Mehr Berater als Künstler
Aber der Agenturleiter, der in Berlin Mediadesign studiert hat, sieht sich nicht nur als Künstler, sondern auch als Berater. „Ich frage mich immer zuerst, was den Kunden anspricht“, sagt Stöcker. „Oftmals ist vor allem eine authentische Arbeit gefragt.“ Vor der tatsächlichen Gestaltung der bunten Fassadenkunstprojekte steht oft ein langer Entwurfsprozess, in dem Ideen und Motive gefunden, ausgearbeitet, verworfen und wieder neu ausgedacht werden. Die Flächen für die Kunstwerke aus Bremen reichen von der Innenwand eines Büros bis zum mehrstöckigen Hochhaus.

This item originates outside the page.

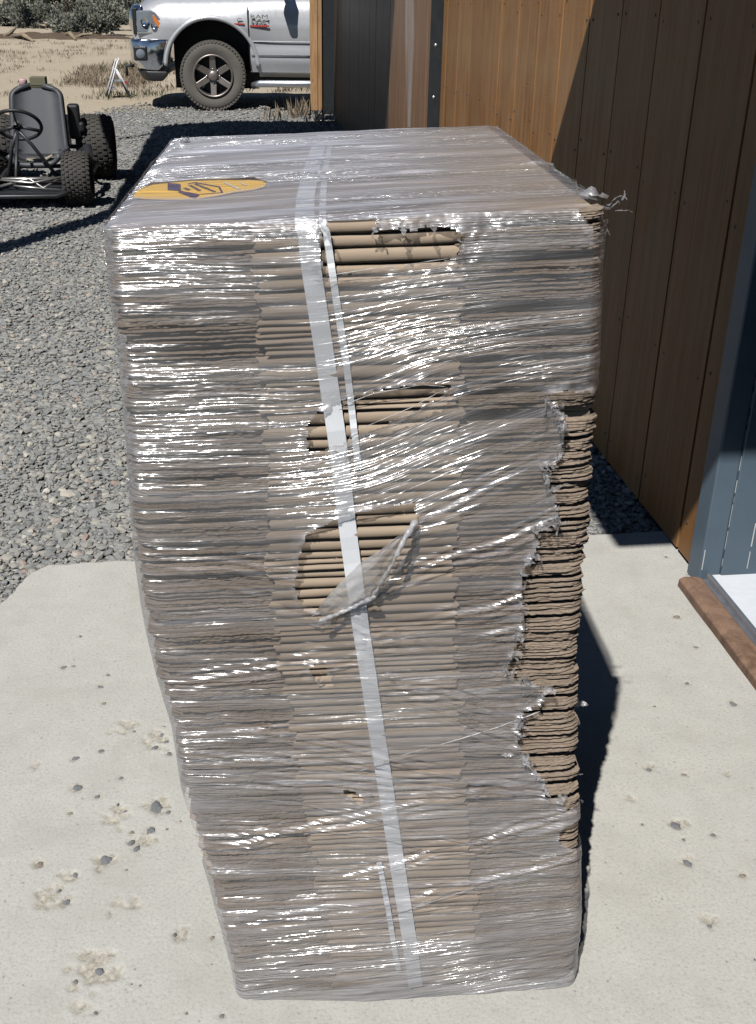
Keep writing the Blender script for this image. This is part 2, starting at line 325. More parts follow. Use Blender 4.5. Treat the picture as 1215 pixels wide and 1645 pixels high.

Trotz vermeintlich grell-bunter Graffiti soll sich die Wandgestaltung immer auch ins Gesamtbild des Gebäudes einfügen. „Wenn die Architektur etwas vorgibt, greifen wir das gerne auf“, sagt Stöcker. Zu den gesprühten Farben sind inzwischen auch Lichtinstallationen hinzugekommen, die man in Bremen beispielsweise in Kattenturm in der Theodor-Billroth-Straße bewundern kann. Dort hat das Lucky-Walls-Team überdimensionale Mohnblumen auf den Schornstein des Brebau-Wohnhauses gebracht, die aufgrund der LED-Panels auch im Dunkeln zu sehen sind. „Das hat einen coolen Effekt“, findet Stöcker, der mit dieser Arbeit einen ganz besonderen Moment verbindet: Als sein Sohn im Krankenhaus Links der Weser geboren wurde, konnte der 33-Jährige die illuminierten Mohnblumen im Hintergrund sehen.
Neben der kommerziellen Arbeit liegen dem Bremer Unternehmer besonders soziale Projekte mit Jugendlichen am Herzen. So hat er erst im Sommer zusammen mit einer Künstlergruppe aus Panama und Schülern der Wilhelm-Wagenfeld-Schule das Gebäude der Oberschule Hermannsburg gestaltet. Gemeinsam sammelten die Schüler Vorschläge und brachten die Entwürfe schließlich in Form einer Collage an das Hauptgebäude der Schule.
Um junge, kunstaffine Menschen von der Materie zu begeistern, nimmt Stöcker in den Schulferien oft ganze Praktikantengruppen auf, mit denen er Graffitiprojekte in Bremen umsetzt. Etwa zweimal im Jahr engagiert sich der Künstler außerdem für soziale Projekte, an denen auch Geflüchtete teilnehmen. Stöcker bringt ihnen bei, wie man einen kreativen Entwurfsprozess durchführt und ein solches Projekt von der ersten Idee bis zum letzten Finish umsetzt. Im Fokus stehe hier das Überwinden kultureller und sprachlicher Barrieren bei der gemeinsamen Arbeit: „Das passiert über Graffiti sehr beiläufig“, sagt der 33-Jährige.